*Raw data*.
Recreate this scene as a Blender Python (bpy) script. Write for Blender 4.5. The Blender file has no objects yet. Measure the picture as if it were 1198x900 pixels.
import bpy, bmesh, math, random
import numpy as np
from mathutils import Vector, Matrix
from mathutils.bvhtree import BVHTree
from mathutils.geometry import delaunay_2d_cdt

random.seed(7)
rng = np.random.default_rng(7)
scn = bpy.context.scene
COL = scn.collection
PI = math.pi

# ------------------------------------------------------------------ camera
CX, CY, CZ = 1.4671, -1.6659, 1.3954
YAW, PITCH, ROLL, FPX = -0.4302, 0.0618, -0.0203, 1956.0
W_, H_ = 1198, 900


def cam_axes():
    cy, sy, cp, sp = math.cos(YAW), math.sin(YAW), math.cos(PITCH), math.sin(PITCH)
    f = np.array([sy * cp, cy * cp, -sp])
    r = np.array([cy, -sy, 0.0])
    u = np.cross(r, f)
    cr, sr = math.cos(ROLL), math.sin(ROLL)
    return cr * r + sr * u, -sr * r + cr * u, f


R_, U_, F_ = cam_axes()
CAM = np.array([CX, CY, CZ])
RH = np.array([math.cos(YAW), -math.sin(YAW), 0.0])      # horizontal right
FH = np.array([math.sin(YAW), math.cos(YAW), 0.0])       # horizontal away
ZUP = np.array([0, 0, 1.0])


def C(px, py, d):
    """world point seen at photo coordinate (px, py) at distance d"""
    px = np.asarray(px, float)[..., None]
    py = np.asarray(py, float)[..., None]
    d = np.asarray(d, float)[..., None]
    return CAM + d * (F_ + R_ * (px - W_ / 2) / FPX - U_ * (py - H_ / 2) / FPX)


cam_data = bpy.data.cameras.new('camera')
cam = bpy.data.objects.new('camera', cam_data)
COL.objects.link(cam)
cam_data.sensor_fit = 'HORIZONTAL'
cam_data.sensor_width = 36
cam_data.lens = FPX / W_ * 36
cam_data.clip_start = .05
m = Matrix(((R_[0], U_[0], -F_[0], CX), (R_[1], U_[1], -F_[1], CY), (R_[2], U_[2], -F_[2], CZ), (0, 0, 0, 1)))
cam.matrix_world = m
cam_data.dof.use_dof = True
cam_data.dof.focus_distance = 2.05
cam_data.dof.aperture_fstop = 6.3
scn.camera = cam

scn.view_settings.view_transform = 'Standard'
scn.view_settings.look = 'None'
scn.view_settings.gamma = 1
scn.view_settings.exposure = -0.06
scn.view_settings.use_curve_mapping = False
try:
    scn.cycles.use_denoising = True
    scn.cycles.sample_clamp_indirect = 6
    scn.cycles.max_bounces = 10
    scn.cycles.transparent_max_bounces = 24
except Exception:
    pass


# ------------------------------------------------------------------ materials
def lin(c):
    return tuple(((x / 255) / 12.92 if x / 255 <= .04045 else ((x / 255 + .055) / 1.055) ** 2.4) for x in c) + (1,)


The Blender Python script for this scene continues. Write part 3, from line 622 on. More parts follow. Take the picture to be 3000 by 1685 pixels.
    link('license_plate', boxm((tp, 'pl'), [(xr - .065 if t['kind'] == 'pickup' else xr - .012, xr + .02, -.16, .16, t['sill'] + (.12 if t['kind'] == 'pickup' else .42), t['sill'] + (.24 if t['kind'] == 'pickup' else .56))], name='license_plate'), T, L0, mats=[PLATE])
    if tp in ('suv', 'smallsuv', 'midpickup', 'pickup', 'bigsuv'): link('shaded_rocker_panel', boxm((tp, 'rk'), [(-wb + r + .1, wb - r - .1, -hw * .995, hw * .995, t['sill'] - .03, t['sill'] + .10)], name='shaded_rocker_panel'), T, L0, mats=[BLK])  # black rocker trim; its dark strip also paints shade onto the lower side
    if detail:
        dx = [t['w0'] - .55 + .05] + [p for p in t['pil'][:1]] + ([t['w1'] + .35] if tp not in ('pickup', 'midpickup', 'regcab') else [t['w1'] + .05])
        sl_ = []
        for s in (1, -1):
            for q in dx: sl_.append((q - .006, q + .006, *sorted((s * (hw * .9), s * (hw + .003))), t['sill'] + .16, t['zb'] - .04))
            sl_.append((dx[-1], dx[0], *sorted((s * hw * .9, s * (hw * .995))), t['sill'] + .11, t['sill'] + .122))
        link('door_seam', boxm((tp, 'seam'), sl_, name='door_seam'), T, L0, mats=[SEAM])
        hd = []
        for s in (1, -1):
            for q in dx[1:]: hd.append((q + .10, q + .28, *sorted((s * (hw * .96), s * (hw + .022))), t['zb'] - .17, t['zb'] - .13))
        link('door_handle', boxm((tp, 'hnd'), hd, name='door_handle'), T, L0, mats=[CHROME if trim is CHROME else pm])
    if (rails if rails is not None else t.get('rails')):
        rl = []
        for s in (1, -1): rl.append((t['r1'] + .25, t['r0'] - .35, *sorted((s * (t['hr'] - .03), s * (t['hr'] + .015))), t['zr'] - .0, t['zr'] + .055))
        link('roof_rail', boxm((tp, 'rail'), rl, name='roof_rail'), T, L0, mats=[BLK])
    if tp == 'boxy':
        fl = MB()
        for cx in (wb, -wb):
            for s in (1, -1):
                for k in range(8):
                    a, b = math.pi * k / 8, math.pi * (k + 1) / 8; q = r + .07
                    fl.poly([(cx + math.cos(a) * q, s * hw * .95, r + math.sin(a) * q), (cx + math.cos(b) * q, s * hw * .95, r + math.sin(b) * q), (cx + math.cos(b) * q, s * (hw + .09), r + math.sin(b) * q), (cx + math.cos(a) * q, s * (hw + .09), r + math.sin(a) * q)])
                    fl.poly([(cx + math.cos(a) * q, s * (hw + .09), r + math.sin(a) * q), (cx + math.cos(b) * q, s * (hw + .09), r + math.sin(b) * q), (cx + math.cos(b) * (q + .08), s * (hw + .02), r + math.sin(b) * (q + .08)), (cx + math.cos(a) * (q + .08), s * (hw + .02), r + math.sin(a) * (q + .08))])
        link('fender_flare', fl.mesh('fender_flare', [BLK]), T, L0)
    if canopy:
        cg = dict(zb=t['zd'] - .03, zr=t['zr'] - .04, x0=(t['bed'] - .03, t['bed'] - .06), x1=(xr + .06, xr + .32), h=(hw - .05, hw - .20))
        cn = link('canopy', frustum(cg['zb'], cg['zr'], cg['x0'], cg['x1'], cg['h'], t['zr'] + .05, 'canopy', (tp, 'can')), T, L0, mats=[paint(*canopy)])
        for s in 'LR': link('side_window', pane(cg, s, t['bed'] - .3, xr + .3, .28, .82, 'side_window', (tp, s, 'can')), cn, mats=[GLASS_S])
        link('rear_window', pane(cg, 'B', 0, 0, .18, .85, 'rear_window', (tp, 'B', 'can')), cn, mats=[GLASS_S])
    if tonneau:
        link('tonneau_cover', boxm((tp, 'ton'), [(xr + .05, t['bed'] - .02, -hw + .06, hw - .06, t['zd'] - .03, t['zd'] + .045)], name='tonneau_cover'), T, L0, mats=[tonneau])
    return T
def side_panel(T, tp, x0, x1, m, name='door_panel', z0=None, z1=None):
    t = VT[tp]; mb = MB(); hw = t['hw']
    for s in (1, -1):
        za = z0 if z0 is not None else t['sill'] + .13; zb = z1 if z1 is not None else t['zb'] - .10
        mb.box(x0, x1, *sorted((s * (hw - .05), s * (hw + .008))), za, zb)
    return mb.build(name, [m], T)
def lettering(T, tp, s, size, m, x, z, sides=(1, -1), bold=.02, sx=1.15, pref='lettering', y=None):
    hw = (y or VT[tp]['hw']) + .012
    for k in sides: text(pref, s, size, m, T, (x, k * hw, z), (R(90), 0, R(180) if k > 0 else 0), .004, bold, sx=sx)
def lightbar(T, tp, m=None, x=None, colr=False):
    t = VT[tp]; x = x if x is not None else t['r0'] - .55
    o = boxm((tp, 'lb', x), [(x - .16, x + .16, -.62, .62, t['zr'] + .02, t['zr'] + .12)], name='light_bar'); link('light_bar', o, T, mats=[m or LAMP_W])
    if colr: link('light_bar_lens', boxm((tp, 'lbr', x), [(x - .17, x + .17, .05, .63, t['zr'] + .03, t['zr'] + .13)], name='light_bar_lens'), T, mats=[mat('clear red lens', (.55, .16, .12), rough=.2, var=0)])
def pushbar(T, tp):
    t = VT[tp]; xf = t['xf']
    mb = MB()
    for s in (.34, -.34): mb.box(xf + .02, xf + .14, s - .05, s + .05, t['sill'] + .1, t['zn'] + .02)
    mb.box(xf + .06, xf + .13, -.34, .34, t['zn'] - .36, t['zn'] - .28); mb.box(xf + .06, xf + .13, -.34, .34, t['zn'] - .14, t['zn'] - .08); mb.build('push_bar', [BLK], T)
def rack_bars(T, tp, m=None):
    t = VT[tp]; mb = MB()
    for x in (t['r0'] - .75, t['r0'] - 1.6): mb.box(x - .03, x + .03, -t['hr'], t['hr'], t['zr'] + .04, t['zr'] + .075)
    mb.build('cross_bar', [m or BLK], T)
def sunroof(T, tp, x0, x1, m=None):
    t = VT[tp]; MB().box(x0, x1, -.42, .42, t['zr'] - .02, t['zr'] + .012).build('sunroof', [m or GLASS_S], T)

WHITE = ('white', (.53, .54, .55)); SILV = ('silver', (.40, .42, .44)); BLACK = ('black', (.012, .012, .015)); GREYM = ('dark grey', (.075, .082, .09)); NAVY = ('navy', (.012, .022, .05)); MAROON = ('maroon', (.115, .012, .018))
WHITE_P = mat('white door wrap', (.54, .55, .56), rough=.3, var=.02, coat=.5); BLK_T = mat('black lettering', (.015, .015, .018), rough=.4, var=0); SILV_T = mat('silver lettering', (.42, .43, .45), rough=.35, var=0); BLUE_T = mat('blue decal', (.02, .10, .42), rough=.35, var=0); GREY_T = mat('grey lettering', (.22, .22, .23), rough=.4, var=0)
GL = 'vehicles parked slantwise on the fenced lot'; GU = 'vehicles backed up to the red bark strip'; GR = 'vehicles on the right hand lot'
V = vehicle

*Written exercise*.
Copy out each line of the entries that holds "picture".

*Answer for the task*.
Recreate this scene as a Blender Python (bpy) script. Write for Blender 4.5. The Blender file has no objects yet. Measure the picture as if it were 1198x900 pixels.
The Blender Python script for this scene continues. Write part 3, from line 622 on. More parts follow. Take the picture to be 3000 by 1685 pixels.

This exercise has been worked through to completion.